Any ETA on the video?

In the talk you mention that if you have multiple calls in an instruction that the return from one call returns directly to the subsequent called function. You give the example of F(G(a+b)). The instruction would be “add-call-call” where the add is in op phase and the calls are in call phase. A couple of questions:

1. Is this true if the code were G(a+b); F(c+d); (i.e. does the retn in G go directly to F)?
2. How are the belt and stack setup for F? Presumably G’s stack must be cut back and F’s stack established (although with IZ, this should be a simpler process on the Mill) but G’s belt must be established as well. Is this also information stored by the spiller (in addition to return addresses, as described in the security talk)? Does the FU that processes the retn have access to that saved state (something like a belt list you’d pass with a call) to setup the next call (i.e. the call to F)?

Thanks in advance for your answers.

I was wondering about what happens to FUs that are occupied at the time of a call. Do they complete while the call is executing and simply output their value to an output buffer for the slot (potentially to get saved and restored by the spiller) or is their internal execution state saved and restored?

Suppose you have a mul and a call in the same instruction and that the mul take 3 cycles. With phasing the mul will have completed 1 cycle’s worth of work prior to the call. Will the mul complete its work (in two more cycles) during the called function’s cycles or would its work be stopped and its internal state be saved (again, to the spiller?) and then restored on return? If the mul completes during the called function then it could show up in the caller’s belt prematurely (unless that’s handled by a naming scheme?). If the state is saved and restored, then potentially more information would need to be spilled and filled and the mechanism for doing such a thing must be costly in complexity (wires, area, power, etc.).

How in the heck were you able to keep these advances to yourselves for so long? I’m reminded of the experience of reading a particularly clever proof–that “oh of course that’s how you do that!” feeling. So many “obvious” (after the fact) enhancements. Keeping all this quiet for so long, well that’s willpower.

I have a question about threading. In the security talk you mention that threads are “…the same familiar thread you’ve sworn at so many times in your programming career.” I thought I’d read on comp.arch that the Mill won’t support preemptive multitasking, even though it would support having multiple threads each running on a separate core. Did I get that wrong or can you have multiple preemptively switched (i.e. not “green”) threads each getting a time slice on the same core?

Yes, of course. Makes perfect sense.

The penny drops. I wasn’t fully appreciating how the physical belt worked in relation to the logical. Thanks.

It also makes sense that multiple call ops in the same instruction are not always cascaded. I misunderstood what was claimed in the talk. Your explanation of conditional returns makes that clear. If I’d thought just a little more about it I think it would have been clear. For example, you can’t logically cascade something like F(G(a+b) * c). The mul would have to take place after G returns and so they couldn’t be cascaded (well, and the call ops couldn’t be in the same instructions, either, I suppose).

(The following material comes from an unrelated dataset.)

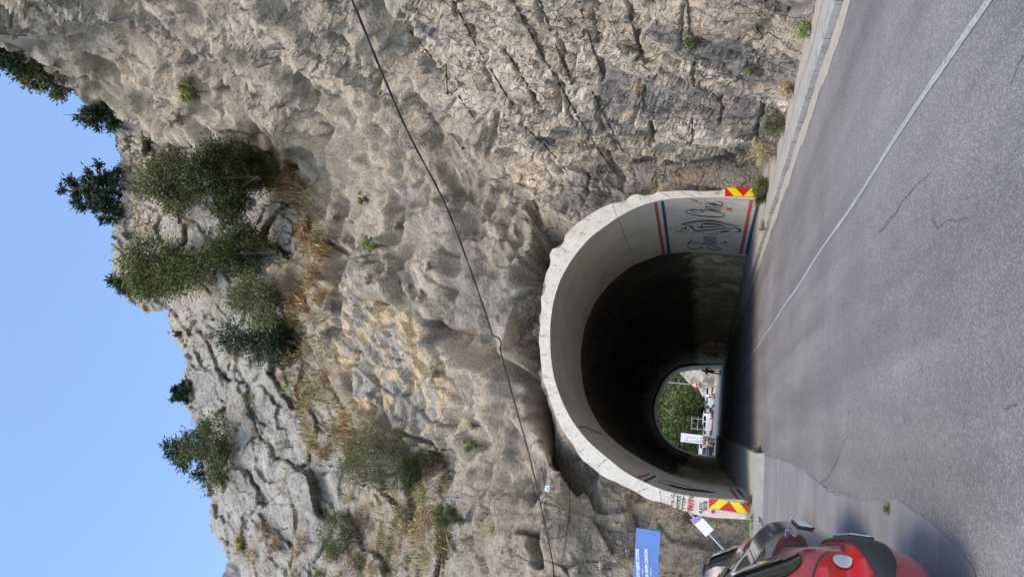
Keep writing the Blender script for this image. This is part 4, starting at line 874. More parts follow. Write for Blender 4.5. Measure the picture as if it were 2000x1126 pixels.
        sp = MB(); sp.add([S_(i, t, .03) for i in [j for j in ia if prof[j][1] > 1.36][:4] for t in np.linspace(-.8, .8, 9)], [(j*9+k, j*9+k+1, (j+1)*9+k+1, (j+1)*9+k) for j in range(3) for k in range(8)]); sp.build('spoiler', col, root)
        pl = MB(); pl.box((-.015, 0, .53), (.02, .56, .15)); pf = pl.build('plate_holder', TRIM, root); p2 = MB(); p2.box((-.028, 0, .53), (.008, .52, .115)); p2.build('number_plate', PLATE, pf)
        h = MB(); h.tube([(.03, -.22, .92), (-.01, -.1, .93), (-.01, .1, .93), (.03, .22, .92)], .014, 6); h.build('boot_handle', CHROME, root)
        for s in (-1, 1):
            mr = MB(); mr.ball((2.45, s*(.82*hw+.12), 1.0), (.07, .11, .08)); mr.build('wing_mirror', TRIM, root, True)
    else:
        for s in (-1, 1): shellpatch('tail_light', .68, .95, s*.72, s*.98, LENS, .010)
        shellpatch('bumper', .30, .6, -.98, .98, TRIM, .012)
    for s in (-1, 1):
        for x in (.72, Lx-.72):
            wl = MB(); wl.tube([(x, s*.60*hw, .30), (x, s*(.80*hw+.015), .30)], .30, 20); wo = wl.build('wheel', TYRE, root); ar = MB(); ar.tube([(x, s*.62*hw, .33), (x, s*(.80*hw+.008), .33)], .37, 22); ar.build('wheel_arch', TRIM, root)
            ri = MB(); ri.tube([(x, s*(.80*hw+.01), .30), (x, s*(.80*hw+.03), .30)], [.19, .16], 14); ri.build('rim', RIM, wo)
    return root
def place_car(px, py, dist, ang_deg, zt, rear_hw=.82):
    """rear corner nearest the camera seen at (px,py) at distance dist"""
    a = math.radians(ang_deg); p = atR(px, py, dist); hd = np.array([-math.cos(a), math.sin(a)]); lft = np.array([-hd[1], hd[0]])
    # local frame: x axis = hd ; camera side flank is +y (left)
    return (p[0]-lft[0]*rear_hw, p[1]-lft[1]*rear_hw, 0), math.atan2(hd[1], hd[0])
REDC = paint('car_red', (.33, .022, .035)); GREYC = paint('car_grey', (.17, .18, .20), .25, .6); MARC = paint('car_maroon', (.16, .018, .028)); BLKC = paint('car_dark_blue', (.012, .016, .035)); WHTC = paint('car_white', (.7, .71, .73))
def flank_loc(px, py, dist, a_deg, hw=.82):
    a = math.radians(a_deg); hd = np.array([-math.cos(a), math.sin(a), 0]); p = atYp(px, py, dist); near = np.array([hd[1]*1.0, -hd[0], 0]); near = near if near[1] < 0 else -near
    return tuple((p-near*hw*np.array([1, 1, 0]))*np.array([1, 1, 0])), math.atan2(hd[1], hd[0])
loc, an = flank_loc(1690, 1046, 4.52, -9); car('hatchback', 'red hatchback nearest the camera with a black bumper and a round white reversing lamp', REDC, loc, an)
loc, an = flank_loc(1590, 1047, 6.9, -1); car('hatchback', 'grey hatchback parked between the red and the maroon cars', GREYC, loc, an, CB, trim=False, lens=SMOKE)
loc, an = flank_loc(1492, 1050, 9.8, -6); car('hatchback', 'maroon car mostly hidden beyond the grey hatchback', MARC, loc, an, CB, trim=False, lens=SMOKE)
loc, an = flank_loc(1452, 1060, 12.7, -6); car('hatchback', 'dark blue car parked farthest along, against the rock beside the leaning notice', BLKC, loc, an)
# ------------------------------------------------------------------ people
SKIN = plain('skin', (.42, .25, .17), .6); DARKC = plain('dark_cloth', (.03, .032, .04), .9); REDCL = plain('red_cloth', (.5, .03, .04), .9); TEAL = plain('teal_cloth', (.03, .10, .10), .9); HAIR = plain('hair_brown', (.04, .025, .015), .8); BLUECL = plain('blue_cloth', (.05, .09, .22), .9); OCHRE = plain('ochre_cloth', (.40, .26, .14), .9)
def skin_obj(name, chains, mat, parent, sub=1):
    V = []; E = []; R_ = []
    for ch_ in chains:
        for k, (p, r, link_to) in enumerate(ch_):
            V.append(p); R_.append(r)
            if link_to is not None: E.append((link_to if link_to >= 0 else len(V)-2, len(V)-1))
    me = bpy.data.meshes.new(name); me.from_pydata(V, E, []); me.update(); o = bpy.data.objects.new(name, me); COL.objects.link(o); me.materials.append(mat); o.parent = parent
    sk = o.modifiers.new('skin', 'SKIN'); 
    if not me.skin_vertices: bpy.context.view_layer.update()
    for i, r in enumerate(R_): me.skin_vertices[0].data[i].radius = (r, r*.8) if r > .09 else (r, r)
    me.skin_vertices[0].data[0].use_root = True
    sk.use_smooth_shade = True; s = o.modifiers.new('sub', 'SUBSURF'); s.levels = sub; s.render_levels = sub; return o
def person(label, loc, face, top, bottom, h=1.75, stride=.18, hands_hip=False, sit=False, group=None, backpack=False):
    root = empty('person', loc, face); tag(root, label, 'person', group); k = h/1.75; root.scale = (k, k, k)
    hz = .93 if not sit else .30
    kn = [(-.10, stride*.6+.03, .50), (.10, -stride*.3+.02, .50)] if not sit else [(-.13, .42, .42), (.13, .40, .44)]
    ft = [(-.10, stride, .08), (.10, -stride, .09)] if not sit else [(-.13, .50, .06), (.13, .48, .06)]
    P = [((0, 0, hz), .13, None), ((0, 0, hz+.18), .125, -1), ((0, .0, hz+.40), .15, -1), ((0, 0, hz+.51), .11, -1), ((0, .01, hz+.58), .052, -1), ((0, .02, hz+.66), .075, -1), ((0, .02, hz+.75), .092, -1), ((0, .015, hz+.80), .06, -1)]
    arms = []
    for i, s in enumerate((-1, 1)):
        el = (s*.30, -.05, hz+.24) if not hands_hip else (s*.36, -.06, hz+.25); wr = (s*.30, .08*(1 if i else -.6), hz+.0) if not hands_hip else (s*.17, .07, hz+.10)
        hd_ = (wr[0], wr[1]+.02, wr[2]-.09) if not hands_hip else (s*.12, .10, hz+.06)
        arms.append([((s*.17, 0, hz+.47), .062, 3), (el, .042, -1), (wr, .030, -1), (hd_, .036, -1)])
    legs = []
    for i, s in enumerate((-1, 1)):
        f = ft[i]; legs.append([((s*.09, 0, hz-.05), .10, 0), (kn[i], .062, -1), ((f[0], f[1]-.02, f[2]+.04), .042, -1), ((f[0], f[1]+.13, f[2]-.03), .036, -1)])
    skin_obj('body', [P]+arms+legs, SKIN, root)
    if top: 
        tp = [((0, 0, hz+.02), .145, None), ((0, 0, hz+.2), .14, -1), ((0, 0, hz+.42), .165, -1), ((0, 0, hz+.50), .12, -1)]
        skin_obj('shirt', [tp]+[[((s*.17, 0, hz+.47), .078, 3), (tuple(np.array([s*.17, 0, hz+.47])*.4+np.array(arms[i][1][0])*.6), .062, -1)] for i, s in enumerate((-1, 1))], top, root)
    bt = [((0, 0, hz+.06), .142, None), ((0, 0, hz-.02), .145, -1)]
    skin_obj('shorts', [bt]+[[((s*.09, 0, hz-.06), .115, 1), (tuple(np.array([s*.09, 0, hz-.05])*.25+np.array(kn[i])*.75), .092, -1)] for i, s in enumerate((-1, 1))], bottom, root)
    hm = MB(); hm.ball((0, .005, hz+.765), (.092, .10, .085), 12, 8); hm.build('hair', HAIR, root, True)
    fm = MB(); fm.ball((0, .118, hz+.70), (.016, .022, .028), 6, 4); fm.ball((-.035, .105, hz+.735), .010, 6, 4); fm.ball((.035, .105, hz+.735), .010, 6, 4); fm.build('face', SKIN, root, True)
    if backpack: b = MB(); b.box((0, -.17, hz+.3), (.28, .16, .40)); b.build('backpack', DARKC, root, bevel=.04)
    return root
def gp(px, py, D, z=.0): p = atYp(px, py, D); return (p[0], p[1], z)
person('dark figure with elbows out standing against the light of the far opening', gp(1400, 726, 62, .12), PI, DARKC, DARKC, 1.78, .05, True)
person('bare-chested walker in red shorts inside the tunnel', gp(1400, 672, 52, .12), PI*.95, None, REDCL, 1.75, .2)
person('walker in dark teal shorts just behind the one in red shorts', gp(1400, 692, 56, .12), PI*.98, OCHRE, TEAL, 1.7, .2)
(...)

Is the decision whether to cascade done by the specializer or by the core on the fly?

Also, are there possibly timing issues if the function is quick to execute? Take for example F(G(), x * y). Suppose G is simply a return of a literal value (one supported by cons so no load is needed). The call takes a cycle, the cons takes a cycle, and the return presumably also takes a cycle, for three cycles total. If x * y is a multiply that takes more cycles than the call (an fmul, for example taking more than the 3 cycles accounted for above) and the compiler didn’t schedule the multiply early enough to retire at the right spot (silly compiler), would the cascaded call simply stall waiting for x*y to be computed? Would the specializer know enough to simply not cascade the call in the first place? If done by the core, does it have better information to make that decision?

I apologize if these questions seem too basic, and I appreciate the answers.

Yes, I was thinking about C++ style exceptions, not hardware faults. In particular, how this all works if your exception handler (i.e. catch) is several stack frames up from the place the exception was thrown. I doubt that’s implemented as a normal branch or return (tell me if I’m wrong). How are all the intervening stack frames unwound, the internal spiller-space state including the separate return-address stack, any not yet executed”tail-calls”? What happens to in-flight computation results that should be discarded, etc.? I imagine there must be a way for the compiler to tell the core to unwind all of that. Perhaps something similar to a facility for setjmp, longjmp (but not identical, I would imagine)?

I understand if this has to wait for a future talk, but it’s hard to resist asking questions. It’s like having access to your favorite author who has yet to publish the last volume of a trilogy. How do you not ask?

Thanks for the explanations. That makes a lot of sense. Just to make sure I have this right: if you have a “mul-call” instruction followed by an “add” then the mul will complete during the called function (presuming it’s more than a couple of cycles) before the add is issued. Even though the mul ends up being computed before the add (because the mul’s result will show up in an output buffer during the cycles of the called function) it will show up in the callers belt at the appropriate time (via naming) *after* the add. The mul’s result might get saved and restored by the spiller if the called function is of sufficient length (or itself calls functions that are of sufficient, length, etc.) but that is all transparent to the software. An interrupt is handled essentially the same (via result replay). Honestly, that sound pretty straight forward, given the alternatives. Let me know if that’s not correct.

I’m curious to see how exceptions play into all of this. I know I’ll have to wait a while, but that must be an interesting story to tell.

In any event, thanks, again!

Thanks for the answer. Based on the Security talk that’s what I expected.

I can imagine all kinds of novel uses for the “protection environment switch via portal” (i.e. essentially a double function-call sans prediction). “Green” thread implementations will rock on the Mill, as will simple system calls. Simply elegant.